▶ [MATERIAL PROVIDED]
__________
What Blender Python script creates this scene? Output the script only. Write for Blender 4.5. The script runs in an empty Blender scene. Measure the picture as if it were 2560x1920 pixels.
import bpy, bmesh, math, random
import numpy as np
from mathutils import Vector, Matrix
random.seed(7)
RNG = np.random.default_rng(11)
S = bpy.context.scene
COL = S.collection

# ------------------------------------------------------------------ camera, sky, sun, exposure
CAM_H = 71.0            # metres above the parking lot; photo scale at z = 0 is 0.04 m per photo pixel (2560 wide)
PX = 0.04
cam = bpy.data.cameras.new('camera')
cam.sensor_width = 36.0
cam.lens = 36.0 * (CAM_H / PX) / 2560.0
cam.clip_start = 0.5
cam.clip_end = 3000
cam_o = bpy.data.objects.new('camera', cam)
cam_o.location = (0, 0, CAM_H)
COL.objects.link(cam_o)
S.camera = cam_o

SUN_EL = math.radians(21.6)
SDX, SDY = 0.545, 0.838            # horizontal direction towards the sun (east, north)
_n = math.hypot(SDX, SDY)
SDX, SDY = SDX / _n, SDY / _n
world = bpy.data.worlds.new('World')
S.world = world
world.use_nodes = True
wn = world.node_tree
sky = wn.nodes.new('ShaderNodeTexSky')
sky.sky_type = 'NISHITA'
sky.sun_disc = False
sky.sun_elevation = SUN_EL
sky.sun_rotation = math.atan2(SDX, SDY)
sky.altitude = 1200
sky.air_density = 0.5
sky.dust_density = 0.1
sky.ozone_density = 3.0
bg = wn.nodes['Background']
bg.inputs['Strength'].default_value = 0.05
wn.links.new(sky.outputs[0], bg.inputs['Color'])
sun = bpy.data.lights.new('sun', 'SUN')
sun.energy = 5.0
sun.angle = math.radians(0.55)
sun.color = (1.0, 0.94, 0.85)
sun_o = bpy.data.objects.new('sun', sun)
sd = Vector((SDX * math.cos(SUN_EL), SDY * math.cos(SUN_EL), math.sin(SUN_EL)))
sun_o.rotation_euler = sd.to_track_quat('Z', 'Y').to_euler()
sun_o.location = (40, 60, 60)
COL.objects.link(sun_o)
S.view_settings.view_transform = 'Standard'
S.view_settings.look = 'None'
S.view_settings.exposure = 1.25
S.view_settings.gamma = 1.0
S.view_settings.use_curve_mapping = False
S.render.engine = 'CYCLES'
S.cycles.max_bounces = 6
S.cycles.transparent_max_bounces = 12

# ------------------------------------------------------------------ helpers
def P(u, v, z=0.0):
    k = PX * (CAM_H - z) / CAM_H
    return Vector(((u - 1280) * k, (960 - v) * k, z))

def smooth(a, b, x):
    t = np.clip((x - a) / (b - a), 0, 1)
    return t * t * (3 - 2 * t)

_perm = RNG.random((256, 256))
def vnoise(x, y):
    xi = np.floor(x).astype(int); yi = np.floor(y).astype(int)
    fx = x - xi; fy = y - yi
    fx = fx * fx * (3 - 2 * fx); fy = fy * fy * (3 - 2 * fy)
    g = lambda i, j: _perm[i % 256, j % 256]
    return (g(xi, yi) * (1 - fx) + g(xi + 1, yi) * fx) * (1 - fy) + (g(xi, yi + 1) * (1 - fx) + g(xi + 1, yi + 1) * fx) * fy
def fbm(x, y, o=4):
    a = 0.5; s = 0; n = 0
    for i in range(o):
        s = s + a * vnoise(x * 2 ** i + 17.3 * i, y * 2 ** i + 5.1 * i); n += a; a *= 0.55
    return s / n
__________
▶ [DIRECTION]
What are the exact lines from the beginning of the material through the line containing "COL = S.collection"? Write out those lines alone.

▶ [ANSWER TO THIS EXERCISE]
What Blender Python script creates this scene? Output the script only. Write for Blender 4.5. The script runs in an empty Blender scene. Measure the picture as if it were 2560x1920 pixels.
import bpy, bmesh, math, random
import numpy as np
from mathutils import Vector, Matrix
random.seed(7)
RNG = np.random.default_rng(11)
S = bpy.context.scene
COL = S.collection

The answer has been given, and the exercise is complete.